Date of Award:

12-2019

Document Type:

Dissertation

Degree Name:

Doctor of Philosophy (PhD)

Department:

Special Education and Rehabilitation

Committee

Tyra P. Sellers

Committee

Sarah E. Pinkelman

Committee

Anne Larson

Abstract

Infants begin to learn important skills, such as contingency learning, social referencing, and joint attention through everyday interactions with their environment. When infants learn that their behavior produces a change in the environment (e.g., attention from others), infants engage in behavior that produces that effect (e.g., increases in smiling sustained engagement. When mothers and other caregivers respond immediately to infant behavior, they help their infant learn that the infant’s own behavior is effective, producing a change in the environment. The current investigation evaluated the effect of a computer-based training that aimed at teaching mothers to play a vocal-imitation contingency-learning game.
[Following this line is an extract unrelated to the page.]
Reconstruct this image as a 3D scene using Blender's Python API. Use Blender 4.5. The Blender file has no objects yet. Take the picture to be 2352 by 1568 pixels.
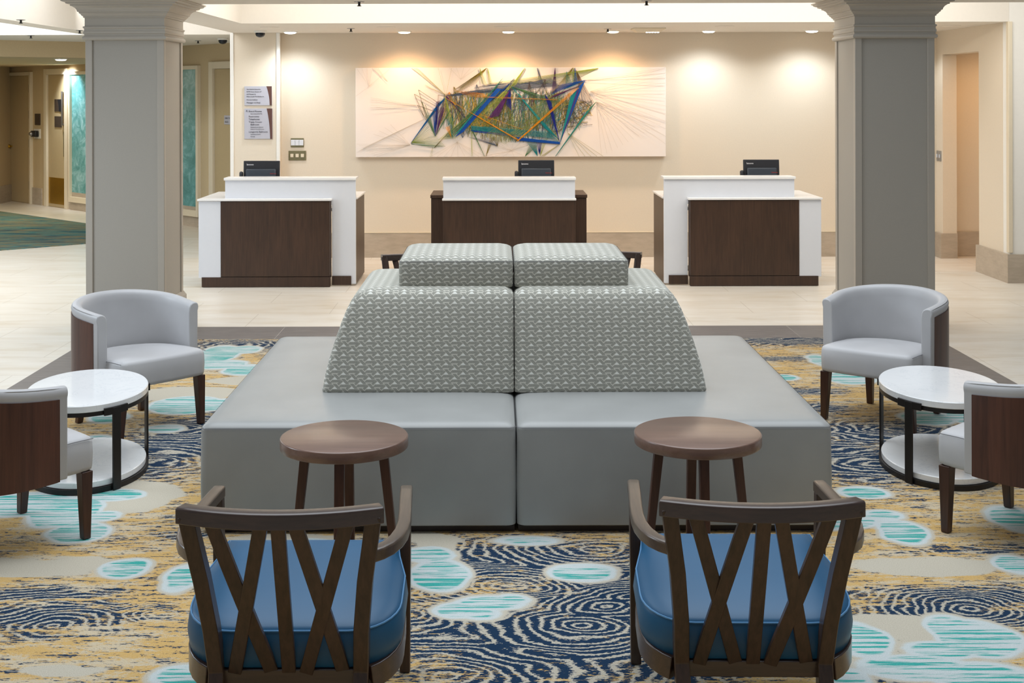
import bpy, bmesh, math, random
import numpy as np
from mathutils import Vector, Matrix
random.seed(7)
scn = bpy.context.scene
COL = scn.collection
PI = math.pi

# ------------------------------------------------------------------ camera model (metres; x right, y away, z up)
F = 3000.0; U0, V0, CH = 1141.0, 214.0, 1.9
ROLL = 0.0025
def unroll(u, v):
    return u - ROLL*(v-V0), v + ROLL*(u-U0)
def at(u, v, y):
    u, v = unroll(u, v)
    return Vector(((u-U0)*y/F, y, CH-(v-V0)*y/F))
def onz(u, v, z=0.0):
    u, v = unroll(u, v)
    y = (CH-z)*F/(v-V0)
    return Vector(((u-U0)*y/F, y, z))

def srgb(r, g, b):
    def f(c):
        c /= 255.0
        return c/12.92 if c <= 0.04045 else ((c+0.055)/1.055)**2.4
    return (f(r), f(g), f(b), 1.0)

# ------------------------------------------------------------------ materials
def new_mat(name):
    m = bpy.data.materials.new(name); m.use_nodes = True
    nt = m.node_tree
    b = nt.nodes['Principled BSDF']
    return m, nt, b
def N(nt, typ, **kw):
    n = nt.nodes.new(typ)
    for k, v in kw.items(): setattr(n, k, v)
    return n
def setin(nt, sock, val):
    if hasattr(val, 'is_linked') or isinstance(val, bpy.types.NodeSocket): nt.links.new(val, sock)
    else: sock.default_value = val
def M_(nt, op, a, b=None, c=None, clamp=False):
    n = nt.nodes.new('ShaderNodeMath'); n.operation = op; n.use_clamp = clamp
    for i, v in enumerate((a, b, c)):
        if v is not None: setin(nt, n.inputs[i], v)
    return n.outputs[0]
def MIX(nt, fac, a, b):
    n = nt.nodes.new('ShaderNodeMix'); n.data_type = 'RGBA'
    setin(nt, n.inputs[0], fac); setin(nt, n.inputs[6], a); setin(nt, n.inputs[7], b)
    return n.outputs[2]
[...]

The training included observer-effect methodology, meaning the mothers engaged in observation and evaluation of other mothers engaging in vocal imitation but did not themselves receive any direct coaching or feedback. All mothers completed the training during one session and in less than 45 min. Results indicate that all mothers increased their use of vocal imitation post training and maintained their performance at a two-week follow-up. Results are discussed in terms of how computer training may facilitate dissemination of responsive caregiver training.